While visiting the Twin Cities, Father Chakrit visited and blessed many Hmong Catholics’ homes, including that of a family of 10 in Minneapolis who are joining the Catholic Church. Because Hmong people traditionally practice animism, or a belief system that attaches spiritual qualities to objects, places and creatures, new converts’ homes in particular need to be purified and blessed, explained Kou Ly, a parishioner of St. Patrick who hosted Father Chakrit during his stay.

The priest also ministered at St. Casimir in St. Paul to a small Catholic Karen community, whose origins are in Myanmar and Thailand. In Thailand, he serves a Karen parish.

Ly said that having a Hmong-speaking priest, even for a brief time, brings him a sense of joy.

“You feel closer to your prayer, because this is what you grew up with,” he said.

He said the language barrier makes it hard for the Hmong elders in the U.S. to be Catholic. They don’t understand homilies given in English, and when attending Mass in English, they don’t chant, which is central to the Mass celebration in Hmong. It makes them feel like they can’t fully participate in the liturgy, Ly said.

In the 1980s, Father Daniel Talliez, a French-born, Hmong-speaking Missionary Oblate of Mary Immaculate, served the local Hmong community, but he left in 2001 to minister in Thailand. Because of the language barrier that’s existed since, some Hmong Catholics have left the Church, with some joining local Protestant churches with Hmong pastors, Ly said. It’s a common misconception within the Hmong community that all Christian denominations are the same, he said, which underscores the need for a priest and Catholic formation.

St. Vincent de Paul is served by a Hmong permanent deacon, Deacon Nao Kao Yang. Still, Ly, 48, sees a need for Hmong priests and is proud that his uncle, 33-year-old Peter Ly, will be ordained a transitional deacon for the archdiocese in May and hopes to be ordained a priest in 2018.

The dearth of Hmong vocations doesn’t surprise Ly, however. For the Hmong people, “our faith is pretty new,” he said.

A missionary priest brought the faith to the Hmong people in the 1950s. During Laos’ civil war and eventual governmental fall in 1975, many Hmong fled to Thailand and lived in refugee camps, where Catholicism flourished with the help of Hmong catechists. Ly was born in Laos but lived for three years as a child in a refugee camp, where he learned the faith.

Ly made his way to the U.S. via France and French Guiana, arriving in 1992. He lives in Lake Elmo and works as a database analyst for the Minnesota Attorney General’s Office.
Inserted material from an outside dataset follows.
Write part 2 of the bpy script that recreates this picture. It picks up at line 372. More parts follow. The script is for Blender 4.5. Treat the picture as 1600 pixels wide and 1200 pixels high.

He and his wife, Joua, have five children, ages 5 to 23.

Father Chakrit’s family is from Laos, but they didn’t encounter Catholicism until he was a boy. A Redemptorist missionary priest visited his village and ushered his family into the Church when he was 10, but young Berm didn’t understand the appeal of Christianity.

“I just understood that Jesus was a foreigner for me,” he said. “My father tried to teach me to pray the Our Father, the Hail Mary, but I wasn’t interested.”

He became fascinated with Buddha and he told his parents he wanted to become a Buddhist hermit monk. His father tried to convert him, but wasn’t successful until one night, when the two were outside looking at the stars, and his father taught him the “Holy, Holy, Holy.” With that prayer, Father Chakrit had a deep sense of God as creator of the universe, and that became his personal daily prayer.

With the help of that Redemptorist missionary, he finished his education at a center for Hmong Catholic children, and he decided to pursue the priesthood. He studied philosophy in Thailand and theology in the Philippines.

After ordination, he expected to be assigned to a Hmong community, but instead he was sent to minister in a Karen village. At first he celebrated the Mass in Thai, but then realized that it would be more effective for him to learn their language and adopt their cultural habits, which he did. He now oversees a Karen center for youth, which is similar to the Hmong center where he received an education.

He said he was glad to be returning to his parish in Thailand, but looked forward to returning to Minnesota in the future to further minister to Hmong Catholics.

“I feel I’m always ready,” he said. Wherever the Hmong “need the good news, I will be there. … I will try to do the best for them.”